On Monday 15 August 2011 16:09:44, Triple Yang wrote:
> 2011/8/15 Pedro Alves <pedro@codesourcery.com>:
> > On Monday 15 August 2011 12:51:11, Triple Yang wrote:
> >
> >> Then, if I want to create a new remote target, should I just modify
> >> remote.c or reuse codes in it?
> >
> > I don't know what your new target does, so I can't answer that for you.
> >
> >> How do I map command 'target remote' to the new target I created?
> >
> > You don't.  Do you _really_ need to implement a new target in gdb?
> > Why not teach the remote end the RSP instead?  Then you can
> > use "target remote", without adding new code to gdb.
> >
> 
> Yes, because I am trying porting GDB to a new architecture prototype.
> Implementing a new target seems to be the only way to achieve the
> purpose.

New architecture support does not require a new target_ops instance.
For example, you can connect gdb to all of arm-linux, powerpc-linux,
mips-linux, x86-linux, x86-windows, etc. gdbservers all through the
same "target remote" (remote.c) command, all from the same build of gdb
hosted on e.g., x86-linux.  Architecture support should be host
independent, and implemented on the *-tdep.c files.  E.g., start looking
at arm-tdep.c, at arm_gdbarch_init.  "gdbarch" is the structure
that knows everything about an architecture.

> To "teach the remote end the RSP instead", what needs to be done?

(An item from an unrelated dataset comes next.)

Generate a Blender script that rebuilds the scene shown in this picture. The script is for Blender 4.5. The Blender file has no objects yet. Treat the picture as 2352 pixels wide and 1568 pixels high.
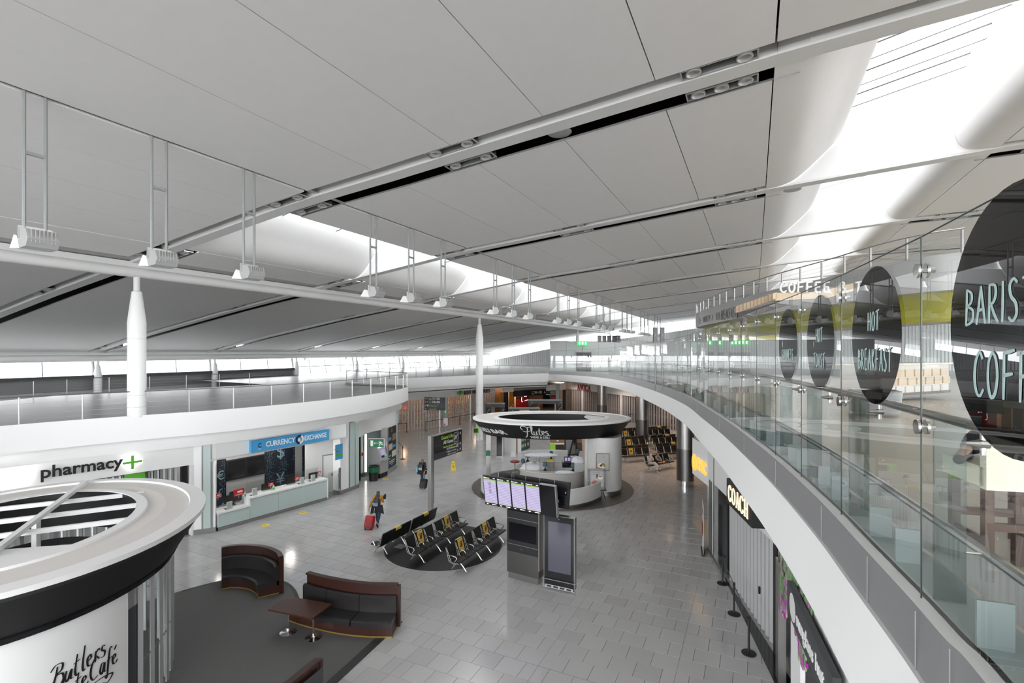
import bpy, bmesh, math, random
from mathutils import Vector, Matrix
random.seed(7)
S=bpy.context.scene
C=S.collection
# ---------------------------------------------------------------- camera
F=1150.;VX=1733.;HY=806.;H=8.2
A=math.atan((VX-1176)/F);ca,sa=math.cos(A),math.sin(A)
cam=bpy.data.cameras.new('camera');cam.sensor_width=36;cam.lens=36*F/2352
cam.shift_y=(HY-784)/2352;cam.clip_start=.05;cam.clip_end=1000
cam_o=bpy.data.objects.new('camera',cam);C.objects.link(cam_o)
cam_o.location=(0,0,H);cam_o.rotation_euler=(math.pi/2,0,A)
S.camera=cam_o
# ---------------------------------------------------------------- sky, lamps, exposure
SKY=12.2   # even overcast
wd=bpy.data.worlds.new('overcast');S.world=wd;wd.use_nodes=True
bg=wd.node_tree.nodes['Background'];bg.inputs[0].default_value=(.955,.978,1,1)
_n=wd.node_tree.nodes;_l=wd.node_tree.links.new
_tc=_n.new('ShaderNodeTexCoord');_sx=_n.new('ShaderNodeSeparateXYZ');_mr=_n.new('ShaderNodeMapRange')
_l(_tc.outputs['Generated'],_sx.inputs[0]);_l(_sx.outputs['Z'],_mr.inputs['Value'])
_mr.inputs['To Min'].default_value=SKY*.55;_mr.inputs['To Max'].default_value=SKY
_l(_mr.outputs[0],bg.inputs[1])
vs=S.view_settings;vs.view_transform='Standard';vs.look='None';vs.exposure=.3;vs.gamma=1;vs.use_curve_mapping=False
cy=S.cycles;cy.diffuse_bounces=4;cy.glossy_bounces=4;cy.transmission_bounces=6;cy.transparent_max_bounces=24;cy.max_bounces=8
cy.caustics_reflective=False;cy.caustics_refractive=False;cy.sample_clamp_indirect=6
def area(name,loc,size,power,color=(1,1,1),rot=(0,0,0),sy=None):
    l=bpy.data.lights.new(name,'AREA');l.energy=power;l.color=color;l.size=size
    if sy: l.shape='RECTANGLE';l.size_y=sy
    o=bpy.data.objects.new(name,l);C.objects.link(o);o.location=loc;o.rotation_euler=rot;return o
def spot(name,loc,power,color,angle=1.9,r=.06):
    l=bpy.data.lights.new(name,'SPOT');l.energy=power;l.color=color;l.spot_size=angle;l.shadow_soft_size=r;l.spot_blend=.6
    o=bpy.data.objects.new(name,l);C.objects.link(o);o.location=loc;return o
WARM=(1,.62,.36)
# ---------------------------------------------------------------- picture -> place
def ray(px,py):
    r=(px-1176)/F;return (r*ca-sa, r*sa+ca, (HY-py)/F)
def gz(px,py,z=0.):
    d=ray(px,py);t=(z-H)/d[2];return Vector((d[0]*t,d[1]*t,z))
def gy(px,py,y):
    d=ray(px,py);t=y/d[1];return Vector((d[0]*t,y,H+d[2]*t))
def gx(px,py,x):
    d=ray(px,py);t=x/d[0];return Vector((x,d[1]*t,H+d[2]*t))
def gd(px,py,dep):
    d=ray(px,py);return Vector((d[0]*dep,d[1]*dep,H+d[2]*dep))
def w2(lat,dep): return (lat*ca-dep*sa, lat*sa+dep*ca)
RIGHT=Vector((ca,sa,0));FWD=Vector((-sa,ca,0))
# ---------------------------------------------------------------- materials
M={}
def nn(nt,t,**k):
    n=nt.nodes.new(t)
    for a,b in k.items(): setattr(n,a,b)
    return n
def mat(name,col,rough=.5,metal=0.,noise=0.,scale=30.,spec=.5,emit=None,estr=1.,bump=0.,stretch=None,alpha=None,coat=0.):
    m=bpy.data.materials.new(name);m.use_nodes=True;nt=m.node_tree;b=nt.nodes['Principled BSDF']
    b.inputs['Roughness'].default_value=rough;b.inputs['Metallic'].default_value=metal
    b.inputs['Specular IOR Level'].default_value=spec
    if coat: b.inputs['Coat Weight'].default_value=coat
    c=(*col,1) if len(col)==3 else col
    b.inputs['Base Color'].default_value=c
    if noise or bump:
        tc=nn(nt,'ShaderNodeTexCoord');mp=nn(nt,'ShaderNodeMapping')
        if stretch: mp.inputs['Scale'].default_value=stretch
        nt.links.new(tc.outputs['Object'],mp.inputs['Vector'])
        tx=nn(nt,'ShaderNodeTexNoise');tx.inputs['Scale'].default_value=scale;tx.inputs['Detail'].default_value=4
        nt.links.new(mp.outputs['Vector'],tx.inputs['Vector'])
        if noise:
            r=nn(nt,'ShaderNodeMixRGB');r.inputs[1].default_value=tuple(max(0,v*(1-noise)) for v in c[:3])+(1,)
            r.inputs[2].default_value=tuple(min(1,v*(1+noise)) for v in c[:3])+(1,)
            nt.links.new(tx.outputs['Fac'],r.inputs[0]);nt.links.new(r.outputs[0],b.inputs['Base Color'])
        if bump:
            bp=nn(nt,'ShaderNodeBump');bp.inputs['Strength'].default_value=bump;bp.inputs['Distance'].default_value=.01
            nt.links.new(tx.outputs['Fac'],bp.inputs['Height']);nt.links.new(bp.outputs[0],b.inputs['Normal'])
    if emit:
        b.inputs['Emission Color'].default_value=(*emit,1);b.inputs['Emission Strength'].default_value=estr
    M[name]=m;return m
def glass(name,tint=(.9,.97,.95),refl=1.0,rough=0.):
    m=bpy.data.materials.new(name);m.use_nodes=True;nt=m.node_tree;nt.nodes.remove(nt.nodes['Principled BSDF'])
    t=nn(nt,'ShaderNodeBsdfTransparent');t.inputs[0].default_value=(*tint,1)
    g=nn(nt,'ShaderNodeBsdfGlossy');g.inputs['Roughness'].default_value=rough;g.inputs[0].default_value=(refl,refl,refl,1)
    f=nn(nt,'ShaderNodeFresnel');gg=nn(nt,'ShaderNodeNewGeometry');ma=nn(nt,'ShaderNodeMath',operation='MULTIPLY_ADD')
    ma.inputs[1].default_value=1/1.5-1.5;ma.inputs[2].default_value=1.5;nt.links.new(gg.outputs['Backfacing'],ma.inputs[0]);nt.links.new(ma.outputs[0],f.inputs['IOR'])
    mx=nn(nt,'ShaderNodeMixShader');nt.links.new(f.outputs[0],mx.inputs[0]);nt.links.new(t.outputs[0],mx.inputs[1]);nt.links.new(g.outputs[0],mx.inputs[2])
    nt.links.new(mx.outputs[0],nt.nodes['Material Output'].inputs[0]);M[name]=m;return m
mat('ceil',(.86,.85,.845),.6,noise=.02,scale=3)
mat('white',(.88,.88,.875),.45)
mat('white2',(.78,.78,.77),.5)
mat('offwhite',(.74,.71,.68),.6,noise=.03,scale=4)
mat('grey',(.30,.30,.30),.45)
mat('cove',(.42,.42,.41),.5)
mat('band',(.22,.22,.225),.4)
mat('black',(.012,.012,.013),.5)
mat('blackg',(.012,.012,.014),.15)
mat('void',(.02,.02,.02),.8)
mat('steel',(.42,.41,.40),.32,1.,noise=.1,scale=40,stretch=(1,1,.05))
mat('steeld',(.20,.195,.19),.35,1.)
mat('chrome',(.75,.75,.75),.12,1.)
mat('alu',(.55,.55,.55),.35,.8)
mat('silver',(.5,.5,.5),.4,.3)
mat('rodg',(.33,.34,.34),.4,.3)
mat('mull',(.30,.31,.31),.4,.3)
mat('clad',(.58,.60,.59),.5)
mat('slate',(.055,.058,.063),.5)
mat('mezzf',(.22,.217,.213),.34,noise=.12,scale=2,stretch=(.3,2,1))
mat('deckf',(.46,.42,.36),.25,noise=.05,scale=2)
mat('carpet',(.10,.097,.095),.85,noise=.25,scale=20,stretch=(1,6,1),bump=.1)
mat('rug',(.012,.012,.013),.45)
mat('edge',(.016,.016,.017),.5)
mat('frost',(.52,.62,.60),.2,spec=.5)
mat('frostd',(.36,.48,.47),.22)
mat('wood',(.036,.011,.007),.35,noise=.3,scale=6,stretch=(1,1,8))
mat('woodt',(.055,.02,.012),.3,noise=.25,scale=5,stretch=(8,1,1))
mat('woodl',(.66,.52,.36),.5,noise=.12,scale=6,stretch=(1,1,8))
mat('woodm',(.30,.17,.09),.45,noise=.2,scale=6)
mat('woodk',(.10,.065,.05),.5,noise=.2,scale=6)
mat('leather',(.018,.016,.016),.32,noise=.2,scale=5,bump=.15)
mat('seat',(.012,.0115,.0115),.38)
mat('blue',(.07,.36,.68),.4)
mat('navy',(.01,.02,.05),.5)
mat('green',(.01,.15,.06),.4)
mat('greenb',(.12,.45,.04),.4)
mat('lime',(.35,.75,.05),.4)
mat('olive',(.42,.40,.03),.5)
mat('yellow',(.80,.60,.03),.45)
mat('yellowp',(.62,.47,.10),.45)
mat('red',(.45,.012,.02),.5,noise=.2,scale=8)
mat('redb',(.62,.02,.02),.4)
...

You need to teach what you're connecting to, to support the RSP
protocol.  Teach it the memory read/write packets, the register
read/write packets, the step/continue packets, stop replies, etc..
Try connecting to a gdbserver running on your computer, with

$ gdbserver :9999 /foo/program/to/debug

on another shell:

$ gdb /foo/program/to/debug
...
(gdb) set debug remote 1
(gdb) tar remote :9999

and you'll see the RSP traffic.

I think Jeremy Bennett's howto is likely to be of help:
http://www.embecosm.com/appnotes/ean4/embecosm-howto-rsp-server-ean4-issue-2.html

> The Question is, when I created my own "struct target_ops" object and
> initialized it properly, then added it to targetlist, I could expect
> it would respond to commands like target remote and break.

Your expectation is wrong, sorry.  It will react to "target FOO", with
FOO being the target's short name, as in the list in one of my previous
emails:

$ grep "to_shortname = " src/gdb/remote*.c
remote.c:  remote_ops.to_shortname = "remote";
remote.c:  extended_remote_ops.to_shortname = "extended-remote";
remote-m32r-sdi.c:  m32r_ops.to_shortname = "m32rsdi";
remote-mips.c:  mips_ops.to_shortname = "mips";
remote-mips.c:  pmon_ops.to_shortname = "pmon";
remote-mips.c:  ddb_ops.to_shortname = "ddb";
remote-mips.c:  rockhopper_ops.to_shortname = "rockhopper";
remote-mips.c:  lsi_ops.to_shortname = "lsi";
remote-sim.c:  gdbsim_ops.to_shortname = "sim";

> As I've mentioned in a previous mail, current_target holds the value
> specified in remote.c rather than my own remote-XXX.c. I guess the
> expected value is overrided in init.c (which is a generated file
> during building) since _initialize_remote() is called after calling
> _initialize_remote_XXX(). It is easy to find an ugly and offensive way
> to avoid that situation. But I tend to believe there are some clean
> and pretty means to do that and I don't know yet.

There's no means for that, because that's the wrong thing to do, sorry.